Père Lachaise is a sad place not only because of its natural function but because of the many tombs that are unkempt and have fallen into a terrible state of disrepair. It is also a place of marked differences: next to a tomb with decaying iron work and sandstone figures with features that have been nearly obliterated by the passage of time and the weather, there might be a shining mass of polished granite and marble proudly proclaiming the name of its occupant or occupants in gold letters.

But, as advertised, midst the army of unknowns, celebrities, scientist, politicians, artists, and other notables are encrusted like nuggets midst the soil of a riverbed. We ran around, map in hand, going from section to section, searching out the tomb of our favorite celebrities, as if we were children on a scavenger hunt.

A small crowd usually milled around the tombs of the most celebrated and there was also the girl in short shorts who posed fetchingly next to the gravestone of someone or other. I sometimes wished the dead would rise from their graves and poke these idiots in the you-know-what with a femur.
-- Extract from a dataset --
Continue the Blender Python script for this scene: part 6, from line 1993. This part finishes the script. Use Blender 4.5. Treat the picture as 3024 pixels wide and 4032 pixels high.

Père Lachaise was built on a hill so going to the farthest sections is a steep climb. As we were trudging up the main avenue toward Section 85, in search of the tomb of our favorite author, Marcel Proust, we heard the ringing of a bell.

"Oh, oh," I said. "That probably means the place is about to close and they want us to go down toward the entrance."

"It can't be," said my ever incredulous wife, "it is only five o'clock!"

As we got to the top of the hill, we saw the guard; he was ringing his bell and urging the crowd to go toward the exits.

"I will have a talk with him," said my wife. "Why we just got here an hour ago."

I knew this routing well, so I just waited a few steps down for the inevitable to happen. She talked and argued, and the guard shook his head and rang the bell.

Finally, she came down. "It is just like these minor French functionaries," she huffed. "Give them a little authority and they become inflexible, intolerably authoritative."

I was about to say, "And it is just like a French tourist to want the rules bent to her purpose," but I thought better of it and just agreed with her indignation about the little guard with his bell being the least understanding fellow in the city.

Off we went to have a restorative in a near-by café. We settled on one on the Boulevard Ménilmontant; across the boulevard that was an imposing building with a very large chimney.

"I wonder what that could be?" asked my wife.

"Could be another crematorium, " I said facetiously.

"Oh, don't be silly. Let's ask the waiter."

"It is the Lycée Voltaire," she was informed.

"But, it has such a large chimney," she wondered. The waiter just shook his head and shrugged his shoulders.

"Perhaps, they give cremating classes," I suggested. "Or they have a ceramic class with a lot of students."

"Oh, really!" She protested. "Just for that, we are coming back tomorrow to the cemetery."

I groaned. I should have quit while I was ahead.